■ SUPPLIED MATERIAL
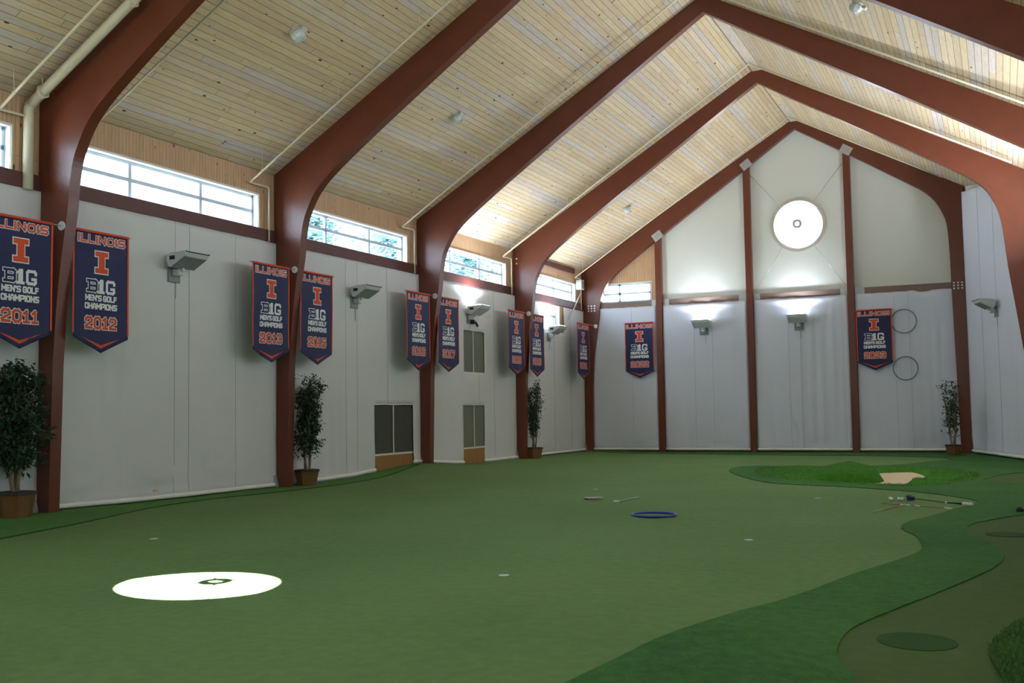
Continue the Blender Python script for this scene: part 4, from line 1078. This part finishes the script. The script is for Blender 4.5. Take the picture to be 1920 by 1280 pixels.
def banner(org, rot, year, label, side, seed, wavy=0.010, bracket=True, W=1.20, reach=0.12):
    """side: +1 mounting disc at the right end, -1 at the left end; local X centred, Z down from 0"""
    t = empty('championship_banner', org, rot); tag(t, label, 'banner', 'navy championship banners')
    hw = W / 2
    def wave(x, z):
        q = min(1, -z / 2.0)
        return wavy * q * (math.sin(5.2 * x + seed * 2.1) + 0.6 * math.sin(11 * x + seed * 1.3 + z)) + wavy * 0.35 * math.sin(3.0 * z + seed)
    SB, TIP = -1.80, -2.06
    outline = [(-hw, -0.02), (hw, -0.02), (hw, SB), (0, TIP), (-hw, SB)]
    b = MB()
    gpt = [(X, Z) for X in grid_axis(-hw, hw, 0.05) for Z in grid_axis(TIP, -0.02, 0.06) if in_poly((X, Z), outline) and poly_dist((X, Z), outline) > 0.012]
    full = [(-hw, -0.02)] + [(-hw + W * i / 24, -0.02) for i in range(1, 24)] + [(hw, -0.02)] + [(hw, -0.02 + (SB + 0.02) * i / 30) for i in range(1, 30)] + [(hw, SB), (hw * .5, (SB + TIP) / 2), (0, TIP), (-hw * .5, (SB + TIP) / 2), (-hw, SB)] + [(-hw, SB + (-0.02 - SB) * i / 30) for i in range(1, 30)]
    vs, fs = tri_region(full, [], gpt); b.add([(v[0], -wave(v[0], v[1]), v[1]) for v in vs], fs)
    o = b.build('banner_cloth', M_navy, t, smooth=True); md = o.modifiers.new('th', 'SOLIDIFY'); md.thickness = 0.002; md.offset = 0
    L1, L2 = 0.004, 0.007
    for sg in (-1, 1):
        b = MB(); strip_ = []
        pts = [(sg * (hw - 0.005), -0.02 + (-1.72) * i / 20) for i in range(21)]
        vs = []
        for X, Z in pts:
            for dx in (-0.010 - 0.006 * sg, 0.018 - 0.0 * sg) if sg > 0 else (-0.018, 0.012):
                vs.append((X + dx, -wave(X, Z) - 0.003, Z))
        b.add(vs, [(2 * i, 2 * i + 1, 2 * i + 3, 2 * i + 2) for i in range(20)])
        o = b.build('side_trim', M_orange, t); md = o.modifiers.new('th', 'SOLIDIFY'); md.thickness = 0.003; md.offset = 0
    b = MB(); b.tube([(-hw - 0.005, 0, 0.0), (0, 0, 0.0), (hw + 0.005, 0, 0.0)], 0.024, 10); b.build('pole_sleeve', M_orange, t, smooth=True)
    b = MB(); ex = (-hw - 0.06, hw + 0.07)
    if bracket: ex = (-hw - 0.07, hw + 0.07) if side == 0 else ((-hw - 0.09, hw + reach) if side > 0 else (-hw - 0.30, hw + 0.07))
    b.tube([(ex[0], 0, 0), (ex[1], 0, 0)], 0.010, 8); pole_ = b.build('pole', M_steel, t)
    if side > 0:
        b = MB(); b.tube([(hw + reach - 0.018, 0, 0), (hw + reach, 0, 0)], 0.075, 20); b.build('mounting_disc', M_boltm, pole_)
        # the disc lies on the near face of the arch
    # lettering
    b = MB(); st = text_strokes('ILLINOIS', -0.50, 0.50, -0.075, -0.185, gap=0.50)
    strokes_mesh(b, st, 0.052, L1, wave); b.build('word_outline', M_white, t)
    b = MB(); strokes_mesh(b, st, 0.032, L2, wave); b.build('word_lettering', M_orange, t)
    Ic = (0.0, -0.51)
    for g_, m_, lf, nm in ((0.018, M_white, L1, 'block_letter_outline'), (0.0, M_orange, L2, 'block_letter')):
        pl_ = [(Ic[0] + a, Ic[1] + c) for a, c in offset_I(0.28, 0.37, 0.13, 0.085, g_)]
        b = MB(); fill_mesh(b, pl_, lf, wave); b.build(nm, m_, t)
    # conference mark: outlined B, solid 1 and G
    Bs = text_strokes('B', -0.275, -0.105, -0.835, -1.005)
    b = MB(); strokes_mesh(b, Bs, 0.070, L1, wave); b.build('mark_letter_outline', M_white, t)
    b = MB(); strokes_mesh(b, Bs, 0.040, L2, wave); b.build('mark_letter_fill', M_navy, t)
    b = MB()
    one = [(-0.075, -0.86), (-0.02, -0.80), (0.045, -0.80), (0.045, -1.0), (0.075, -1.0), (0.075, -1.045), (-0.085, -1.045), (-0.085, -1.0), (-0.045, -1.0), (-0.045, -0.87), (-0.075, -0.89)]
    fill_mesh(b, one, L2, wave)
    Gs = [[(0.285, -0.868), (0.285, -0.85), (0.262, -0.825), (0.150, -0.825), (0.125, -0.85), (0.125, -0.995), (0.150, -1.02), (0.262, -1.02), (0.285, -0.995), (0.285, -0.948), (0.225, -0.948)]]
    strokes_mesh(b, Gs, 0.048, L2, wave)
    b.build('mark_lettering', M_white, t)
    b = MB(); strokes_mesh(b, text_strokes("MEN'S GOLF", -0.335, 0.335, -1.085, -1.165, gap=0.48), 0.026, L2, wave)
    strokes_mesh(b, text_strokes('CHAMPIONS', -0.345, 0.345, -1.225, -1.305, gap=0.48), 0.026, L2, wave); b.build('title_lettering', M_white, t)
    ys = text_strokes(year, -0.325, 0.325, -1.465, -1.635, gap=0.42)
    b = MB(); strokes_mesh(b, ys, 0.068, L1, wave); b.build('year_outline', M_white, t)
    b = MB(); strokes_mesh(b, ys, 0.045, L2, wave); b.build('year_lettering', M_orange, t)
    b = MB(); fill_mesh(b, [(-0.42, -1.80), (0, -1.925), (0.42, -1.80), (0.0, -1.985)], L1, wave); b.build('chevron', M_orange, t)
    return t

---

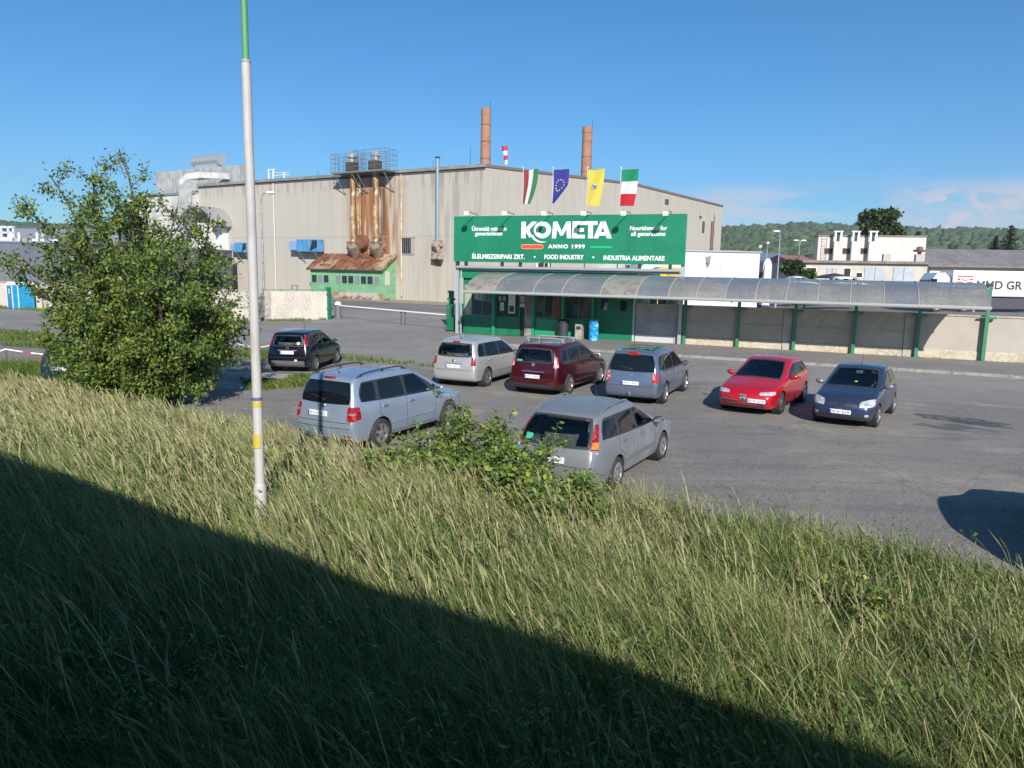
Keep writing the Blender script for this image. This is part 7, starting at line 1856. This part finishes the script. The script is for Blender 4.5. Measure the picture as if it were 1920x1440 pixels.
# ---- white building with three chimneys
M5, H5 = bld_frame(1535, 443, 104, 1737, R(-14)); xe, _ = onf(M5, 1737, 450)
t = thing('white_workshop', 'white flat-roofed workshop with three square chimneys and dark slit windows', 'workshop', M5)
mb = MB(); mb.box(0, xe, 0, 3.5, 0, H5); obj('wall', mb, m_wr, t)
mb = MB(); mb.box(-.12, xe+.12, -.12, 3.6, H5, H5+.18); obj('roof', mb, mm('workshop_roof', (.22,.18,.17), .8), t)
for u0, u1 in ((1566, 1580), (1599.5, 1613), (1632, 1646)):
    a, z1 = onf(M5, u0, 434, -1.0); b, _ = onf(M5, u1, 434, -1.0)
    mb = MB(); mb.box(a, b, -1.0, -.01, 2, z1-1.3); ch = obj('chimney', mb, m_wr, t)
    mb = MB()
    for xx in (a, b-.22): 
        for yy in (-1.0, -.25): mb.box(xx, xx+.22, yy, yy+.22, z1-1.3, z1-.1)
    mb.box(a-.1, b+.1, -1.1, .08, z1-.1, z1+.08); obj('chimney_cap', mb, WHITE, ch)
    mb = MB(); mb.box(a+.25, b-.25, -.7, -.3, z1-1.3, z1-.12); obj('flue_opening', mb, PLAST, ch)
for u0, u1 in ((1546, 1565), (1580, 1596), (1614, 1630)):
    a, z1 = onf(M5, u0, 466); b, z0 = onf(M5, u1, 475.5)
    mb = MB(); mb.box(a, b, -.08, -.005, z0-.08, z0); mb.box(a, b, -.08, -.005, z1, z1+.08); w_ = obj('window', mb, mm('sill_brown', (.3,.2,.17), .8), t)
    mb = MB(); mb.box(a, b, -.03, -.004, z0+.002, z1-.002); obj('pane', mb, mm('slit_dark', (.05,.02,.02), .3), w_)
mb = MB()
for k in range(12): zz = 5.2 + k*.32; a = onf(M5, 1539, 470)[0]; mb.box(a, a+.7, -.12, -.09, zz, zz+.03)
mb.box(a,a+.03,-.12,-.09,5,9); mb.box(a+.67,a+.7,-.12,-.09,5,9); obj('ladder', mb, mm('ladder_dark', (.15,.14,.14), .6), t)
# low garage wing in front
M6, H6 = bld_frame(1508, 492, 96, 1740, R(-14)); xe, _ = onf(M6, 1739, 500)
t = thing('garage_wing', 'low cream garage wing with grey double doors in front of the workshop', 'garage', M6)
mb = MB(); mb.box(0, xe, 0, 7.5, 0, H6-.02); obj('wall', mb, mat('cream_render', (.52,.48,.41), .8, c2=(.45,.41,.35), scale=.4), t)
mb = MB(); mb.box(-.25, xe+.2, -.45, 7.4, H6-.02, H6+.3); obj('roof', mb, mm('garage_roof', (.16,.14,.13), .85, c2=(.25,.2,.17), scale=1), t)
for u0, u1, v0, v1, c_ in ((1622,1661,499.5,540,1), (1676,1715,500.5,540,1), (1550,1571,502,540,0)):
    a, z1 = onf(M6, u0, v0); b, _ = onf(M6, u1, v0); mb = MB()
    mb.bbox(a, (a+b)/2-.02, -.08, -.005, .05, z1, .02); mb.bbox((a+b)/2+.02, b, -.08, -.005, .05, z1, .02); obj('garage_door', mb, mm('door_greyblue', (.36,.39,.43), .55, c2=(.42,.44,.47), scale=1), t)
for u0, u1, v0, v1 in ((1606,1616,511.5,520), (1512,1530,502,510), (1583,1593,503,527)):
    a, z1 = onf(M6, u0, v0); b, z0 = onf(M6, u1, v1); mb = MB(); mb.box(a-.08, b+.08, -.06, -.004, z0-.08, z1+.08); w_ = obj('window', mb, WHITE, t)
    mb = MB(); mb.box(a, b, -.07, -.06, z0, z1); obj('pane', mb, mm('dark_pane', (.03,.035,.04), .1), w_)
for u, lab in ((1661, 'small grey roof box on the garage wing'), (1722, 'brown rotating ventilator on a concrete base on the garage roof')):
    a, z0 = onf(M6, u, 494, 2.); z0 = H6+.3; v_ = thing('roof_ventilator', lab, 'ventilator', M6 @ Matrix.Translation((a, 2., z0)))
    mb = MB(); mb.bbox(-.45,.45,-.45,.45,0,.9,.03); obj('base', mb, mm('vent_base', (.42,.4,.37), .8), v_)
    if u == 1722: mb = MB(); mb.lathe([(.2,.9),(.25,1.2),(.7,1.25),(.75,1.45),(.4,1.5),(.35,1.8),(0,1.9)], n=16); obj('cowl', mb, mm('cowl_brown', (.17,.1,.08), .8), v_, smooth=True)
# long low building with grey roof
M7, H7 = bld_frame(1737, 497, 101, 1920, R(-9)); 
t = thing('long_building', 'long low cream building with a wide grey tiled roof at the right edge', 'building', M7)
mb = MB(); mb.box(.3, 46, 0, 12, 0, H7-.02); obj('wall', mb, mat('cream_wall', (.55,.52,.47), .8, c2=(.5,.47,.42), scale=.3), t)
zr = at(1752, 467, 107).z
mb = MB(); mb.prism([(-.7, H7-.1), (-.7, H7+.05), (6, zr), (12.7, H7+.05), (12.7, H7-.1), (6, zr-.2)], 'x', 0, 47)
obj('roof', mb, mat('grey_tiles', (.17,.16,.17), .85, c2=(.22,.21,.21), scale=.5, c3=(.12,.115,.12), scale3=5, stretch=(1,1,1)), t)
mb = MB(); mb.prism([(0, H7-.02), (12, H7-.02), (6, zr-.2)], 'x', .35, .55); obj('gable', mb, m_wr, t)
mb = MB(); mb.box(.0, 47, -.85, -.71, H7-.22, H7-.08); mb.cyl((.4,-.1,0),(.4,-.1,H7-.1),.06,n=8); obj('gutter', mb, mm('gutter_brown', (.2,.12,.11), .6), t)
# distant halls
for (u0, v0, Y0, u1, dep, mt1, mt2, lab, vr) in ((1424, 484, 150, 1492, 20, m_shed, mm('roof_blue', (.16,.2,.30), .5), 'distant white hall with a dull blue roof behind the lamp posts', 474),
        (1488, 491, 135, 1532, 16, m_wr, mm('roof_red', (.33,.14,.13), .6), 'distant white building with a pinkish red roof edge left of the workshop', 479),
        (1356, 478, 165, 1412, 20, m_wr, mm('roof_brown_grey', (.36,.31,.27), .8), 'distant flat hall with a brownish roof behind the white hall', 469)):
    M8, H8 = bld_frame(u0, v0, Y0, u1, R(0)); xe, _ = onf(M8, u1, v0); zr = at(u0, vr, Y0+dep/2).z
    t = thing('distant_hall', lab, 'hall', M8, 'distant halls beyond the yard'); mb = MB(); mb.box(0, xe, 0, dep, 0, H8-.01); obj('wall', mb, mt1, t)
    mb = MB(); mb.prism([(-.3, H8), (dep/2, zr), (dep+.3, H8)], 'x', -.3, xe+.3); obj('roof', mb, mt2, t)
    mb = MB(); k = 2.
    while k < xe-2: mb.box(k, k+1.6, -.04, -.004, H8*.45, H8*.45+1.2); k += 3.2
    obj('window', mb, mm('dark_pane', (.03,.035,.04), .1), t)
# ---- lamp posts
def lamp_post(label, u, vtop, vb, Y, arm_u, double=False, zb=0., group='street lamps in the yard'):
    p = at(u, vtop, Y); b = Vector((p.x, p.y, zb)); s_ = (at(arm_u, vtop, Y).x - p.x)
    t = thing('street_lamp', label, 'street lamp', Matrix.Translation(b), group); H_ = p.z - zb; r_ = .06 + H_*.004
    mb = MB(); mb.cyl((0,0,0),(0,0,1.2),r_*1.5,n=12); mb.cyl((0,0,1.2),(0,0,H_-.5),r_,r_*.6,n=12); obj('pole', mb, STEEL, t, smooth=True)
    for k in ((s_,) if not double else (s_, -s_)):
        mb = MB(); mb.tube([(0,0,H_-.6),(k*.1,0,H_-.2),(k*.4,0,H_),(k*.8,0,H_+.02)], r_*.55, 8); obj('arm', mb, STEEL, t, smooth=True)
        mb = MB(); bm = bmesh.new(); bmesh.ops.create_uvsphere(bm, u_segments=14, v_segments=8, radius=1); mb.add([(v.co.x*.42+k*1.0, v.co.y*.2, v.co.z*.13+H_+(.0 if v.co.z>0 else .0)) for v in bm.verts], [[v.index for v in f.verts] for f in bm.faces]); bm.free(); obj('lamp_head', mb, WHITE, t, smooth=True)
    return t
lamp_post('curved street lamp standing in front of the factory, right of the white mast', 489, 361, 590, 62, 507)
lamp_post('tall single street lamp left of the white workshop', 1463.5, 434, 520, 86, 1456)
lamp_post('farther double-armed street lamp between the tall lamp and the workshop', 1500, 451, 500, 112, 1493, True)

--

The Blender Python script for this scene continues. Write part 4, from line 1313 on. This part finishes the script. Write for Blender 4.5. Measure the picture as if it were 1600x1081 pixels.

■ TASK
Lines containing the string "finishes" are to be selected and copied.

■ FINISHED TASK
Continue the Blender Python script for this scene: part 4, from line 1078. This part finishes the script. The script is for Blender 4.5. Take the picture to be 1920 by 1280 pixels.
Keep writing the Blender script for this image. This is part 7, starting at line 1856. This part finishes the script. The script is for Blender 4.5. Measure the picture as if it were 1920x1440 pixels.
The Blender Python script for this scene continues. Write part 4, from line 1313 on. This part finishes the script. Write for Blender 4.5. Measure the picture as if it were 1600x1081 pixels.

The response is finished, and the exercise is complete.